Core capabilities include:
- Live Coding Environments: Candidates write and test code directly within the platform, allowing evaluators to see problem-solving methods in real-time.
- Interactive Flowcharts: Candidate attempts scenario-based tasks so you can assess their logical thinking, creativity, and communication.
- Integrated Evaluation: Scores and comments on candidate responses for streamlined decision-making.
For instance, a software company hiring developers can use these tools to assess coding efficiency, collaboration skills, and technical knowledge in one platform. Instead of relying on paper-based tests or unverified skill claims, it allows you to see candidates’ real capabilities, ensuring more reliable hiring decisions.
10. AI-Powered Assistance
The future is AI. So, it’s important to ensure that the platform you choose is in line with the technological changes and offers AI-powered features to enhance efficiency while supporting human decision-making. Most common AI capabilities offered by advanced platforms include:
- Transcription and Summaries: AI generates transcripts and concise summaries of interview responses, making review faster and more accurate.

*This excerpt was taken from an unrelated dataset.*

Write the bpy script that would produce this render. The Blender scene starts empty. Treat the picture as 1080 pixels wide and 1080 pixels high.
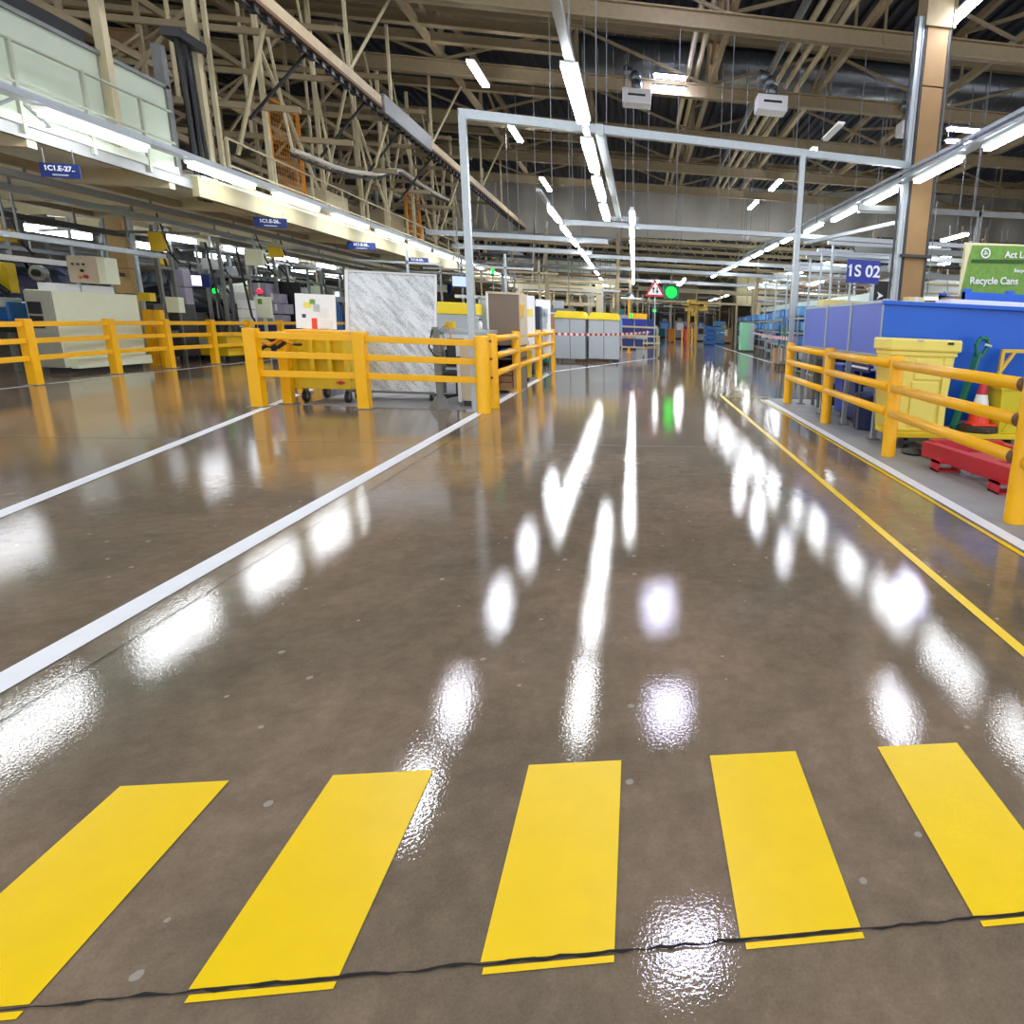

- Candidate Scoring Suggestions: Algorithms highlight key skills, sentiment, and response quality, providing additional insight for evaluators.
- Trend Analysis: AI can identify common patterns across multiple interviews, helping recruiters spot high-potential candidates or training gaps.
- Ethical AI: Commitment to responsible, transparent, and fair use of AI, as a support agent, while hiring decisions are primarily handled by human recruiters.
Jobma: Your All-in-One Hiring Solution
Jobma is a unified platform to help HR teams manage both asynchronous and synchronous interviews. The platform features include AI-assisted interviews and insights, technical and skill validation assessments, and role-based access for efficient team collaboration. It also comes with automated scheduling to reduce recruitment-candidate coordination challenges and pre-recorded multi-format interviews to allow teams to review and collaborate on candidate evaluations at their convenience. Customizable question sets and collaborative rating tools enable fair, consistent evaluation of every candidate.
The platform is compliant with GDPR, ISO, and CCPA regulations, making hiring secure and bias-free. HR teams benefit from enhanced candidate experience through custom branding, multichannel invites and reminders (email, SMS, and in-app), and an easy-to-use platform interface.
The Future of Interviewing
Modern hiring platforms provide powerful tools that empower HR teams to make more informed, efficient, and consistent hiring decisions. By automating scheduling, candidate evaluation, and assessment, recruiters streamline workflows, reduce administrative work, and maintain a structured recruitment process. Leveraging such platforms allows organizations to balance speed, quality, and consistency, ensuring that both recruiters and candidates benefit from a smoother, more professional hiring journey.